=== EXERCISE REQUIREMENTS ===
Working from the top of the listing below, retype each line through the line containing "scene.camera = camo", both included, with no pictures.

=== STORED DATA ===

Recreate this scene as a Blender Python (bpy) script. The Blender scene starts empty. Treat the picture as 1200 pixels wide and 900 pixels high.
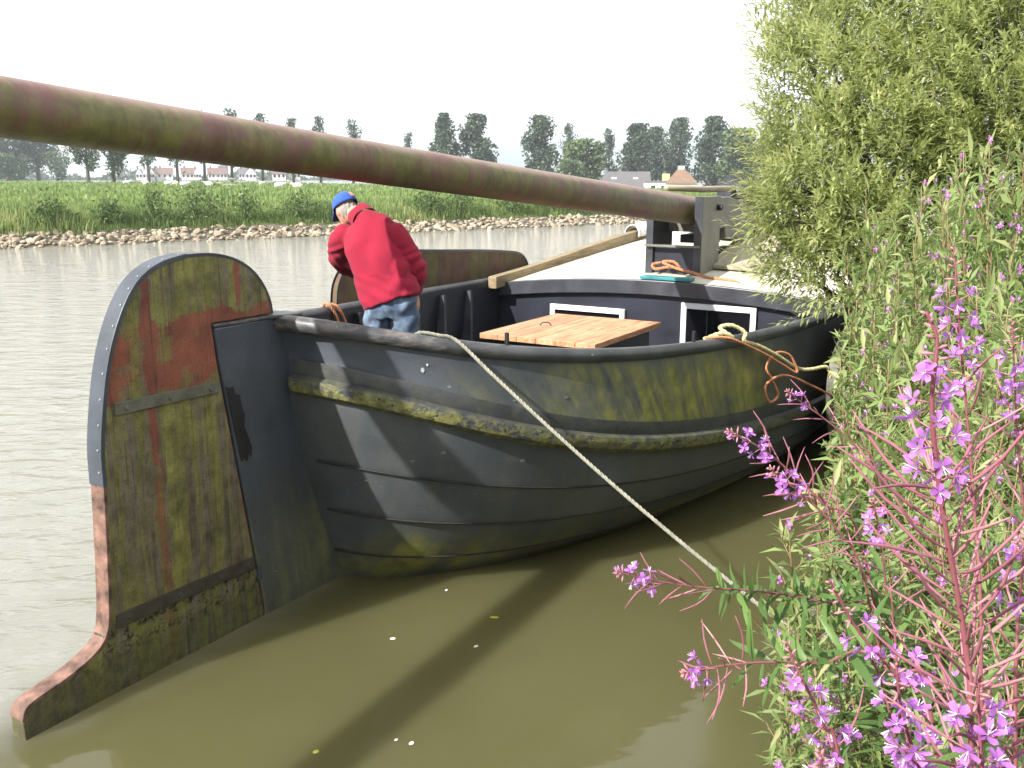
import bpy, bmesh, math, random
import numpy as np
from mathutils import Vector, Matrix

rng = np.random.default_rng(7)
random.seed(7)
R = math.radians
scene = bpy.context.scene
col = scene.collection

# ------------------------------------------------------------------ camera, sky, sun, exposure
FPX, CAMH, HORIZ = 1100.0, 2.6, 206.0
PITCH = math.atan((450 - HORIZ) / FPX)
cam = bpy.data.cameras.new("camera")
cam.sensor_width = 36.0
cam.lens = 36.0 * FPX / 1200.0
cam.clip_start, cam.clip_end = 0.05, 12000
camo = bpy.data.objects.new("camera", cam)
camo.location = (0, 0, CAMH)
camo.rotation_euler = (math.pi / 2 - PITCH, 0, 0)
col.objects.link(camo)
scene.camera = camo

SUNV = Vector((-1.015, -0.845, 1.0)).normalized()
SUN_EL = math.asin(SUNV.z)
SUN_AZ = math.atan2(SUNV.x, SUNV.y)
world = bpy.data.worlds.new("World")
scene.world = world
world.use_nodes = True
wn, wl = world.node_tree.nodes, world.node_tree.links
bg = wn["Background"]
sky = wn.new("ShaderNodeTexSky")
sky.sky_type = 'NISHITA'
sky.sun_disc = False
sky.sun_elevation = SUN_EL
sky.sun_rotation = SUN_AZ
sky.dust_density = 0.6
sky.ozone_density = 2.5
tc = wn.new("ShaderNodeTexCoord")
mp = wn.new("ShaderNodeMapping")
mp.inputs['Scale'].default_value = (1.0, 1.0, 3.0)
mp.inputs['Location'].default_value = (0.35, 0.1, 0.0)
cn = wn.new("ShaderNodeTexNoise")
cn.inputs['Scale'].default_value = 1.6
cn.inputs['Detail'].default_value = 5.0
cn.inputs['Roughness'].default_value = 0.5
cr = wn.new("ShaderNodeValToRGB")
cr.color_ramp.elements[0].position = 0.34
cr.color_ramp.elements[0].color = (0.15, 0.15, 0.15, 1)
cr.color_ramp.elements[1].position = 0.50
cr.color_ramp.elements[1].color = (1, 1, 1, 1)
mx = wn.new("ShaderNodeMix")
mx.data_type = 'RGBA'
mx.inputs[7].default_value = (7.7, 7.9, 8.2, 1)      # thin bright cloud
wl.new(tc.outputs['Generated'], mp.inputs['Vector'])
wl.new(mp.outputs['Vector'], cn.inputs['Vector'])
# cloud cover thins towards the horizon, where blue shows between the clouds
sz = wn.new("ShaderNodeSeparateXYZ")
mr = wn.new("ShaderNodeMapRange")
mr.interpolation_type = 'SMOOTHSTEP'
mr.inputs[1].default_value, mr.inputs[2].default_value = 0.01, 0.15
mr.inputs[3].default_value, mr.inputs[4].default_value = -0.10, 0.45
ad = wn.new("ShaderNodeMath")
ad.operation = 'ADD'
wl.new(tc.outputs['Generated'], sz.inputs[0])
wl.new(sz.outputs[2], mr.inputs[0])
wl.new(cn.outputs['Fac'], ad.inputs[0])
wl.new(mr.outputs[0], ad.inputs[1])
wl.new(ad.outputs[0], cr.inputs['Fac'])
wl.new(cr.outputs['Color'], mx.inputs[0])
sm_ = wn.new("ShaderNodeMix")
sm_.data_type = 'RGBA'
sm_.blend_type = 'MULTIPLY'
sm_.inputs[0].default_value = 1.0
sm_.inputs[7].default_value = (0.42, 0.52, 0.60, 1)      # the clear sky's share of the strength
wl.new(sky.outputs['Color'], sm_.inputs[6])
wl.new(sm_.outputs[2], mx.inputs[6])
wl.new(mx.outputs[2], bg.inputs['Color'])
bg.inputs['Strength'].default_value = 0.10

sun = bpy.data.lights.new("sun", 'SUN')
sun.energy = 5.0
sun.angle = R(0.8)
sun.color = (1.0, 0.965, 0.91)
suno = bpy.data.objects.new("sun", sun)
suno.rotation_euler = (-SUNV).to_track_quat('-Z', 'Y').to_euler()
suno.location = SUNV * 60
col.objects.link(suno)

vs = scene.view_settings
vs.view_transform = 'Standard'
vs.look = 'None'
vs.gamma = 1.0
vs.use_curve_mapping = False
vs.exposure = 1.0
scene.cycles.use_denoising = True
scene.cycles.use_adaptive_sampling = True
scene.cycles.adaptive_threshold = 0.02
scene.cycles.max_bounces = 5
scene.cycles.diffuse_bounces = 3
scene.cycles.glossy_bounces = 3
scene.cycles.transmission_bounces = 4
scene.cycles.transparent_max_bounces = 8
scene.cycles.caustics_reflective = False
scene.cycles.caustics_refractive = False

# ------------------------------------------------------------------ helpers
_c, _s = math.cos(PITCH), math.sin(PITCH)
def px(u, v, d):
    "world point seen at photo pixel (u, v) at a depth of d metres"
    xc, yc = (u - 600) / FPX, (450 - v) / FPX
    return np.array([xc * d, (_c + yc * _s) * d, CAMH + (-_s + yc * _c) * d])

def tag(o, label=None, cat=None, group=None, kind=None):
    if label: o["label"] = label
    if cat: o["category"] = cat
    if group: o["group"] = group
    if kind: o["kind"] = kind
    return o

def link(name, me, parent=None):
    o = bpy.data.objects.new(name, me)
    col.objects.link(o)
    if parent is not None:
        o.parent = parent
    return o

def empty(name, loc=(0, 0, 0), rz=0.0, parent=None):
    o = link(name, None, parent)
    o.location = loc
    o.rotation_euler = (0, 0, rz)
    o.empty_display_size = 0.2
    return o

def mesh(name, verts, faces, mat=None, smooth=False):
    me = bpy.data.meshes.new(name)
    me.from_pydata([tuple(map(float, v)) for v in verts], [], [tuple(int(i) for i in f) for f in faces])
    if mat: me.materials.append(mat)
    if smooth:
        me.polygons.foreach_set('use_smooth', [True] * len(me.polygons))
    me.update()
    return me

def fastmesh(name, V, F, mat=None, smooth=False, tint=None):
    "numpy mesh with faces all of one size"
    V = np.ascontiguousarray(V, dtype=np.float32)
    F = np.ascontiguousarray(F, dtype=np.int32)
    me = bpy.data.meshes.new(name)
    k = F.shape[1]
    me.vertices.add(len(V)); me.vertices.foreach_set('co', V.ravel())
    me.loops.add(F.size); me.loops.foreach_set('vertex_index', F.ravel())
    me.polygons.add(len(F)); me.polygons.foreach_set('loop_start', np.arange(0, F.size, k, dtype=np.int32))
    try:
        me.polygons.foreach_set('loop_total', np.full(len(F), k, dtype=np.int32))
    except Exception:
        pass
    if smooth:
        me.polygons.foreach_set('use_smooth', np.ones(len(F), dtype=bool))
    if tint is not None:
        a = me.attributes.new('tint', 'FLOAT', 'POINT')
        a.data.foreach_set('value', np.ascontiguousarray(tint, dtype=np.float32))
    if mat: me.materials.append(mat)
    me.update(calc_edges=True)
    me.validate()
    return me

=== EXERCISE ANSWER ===
Recreate this scene as a Blender Python (bpy) script. The Blender scene starts empty. Treat the picture as 1200 pixels wide and 900 pixels high.
import bpy, bmesh, math, random
import numpy as np
from mathutils import Vector, Matrix

rng = np.random.default_rng(7)
random.seed(7)
R = math.radians
scene = bpy.context.scene
col = scene.collection

# ------------------------------------------------------------------ camera, sky, sun, exposure
FPX, CAMH, HORIZ = 1100.0, 2.6, 206.0
PITCH = math.atan((450 - HORIZ) / FPX)
cam = bpy.data.cameras.new("camera")
cam.sensor_width = 36.0
cam.lens = 36.0 * FPX / 1200.0
cam.clip_start, cam.clip_end = 0.05, 12000
camo = bpy.data.objects.new("camera", cam)
camo.location = (0, 0, CAMH)
camo.rotation_euler = (math.pi / 2 - PITCH, 0, 0)
col.objects.link(camo)
scene.camera = camo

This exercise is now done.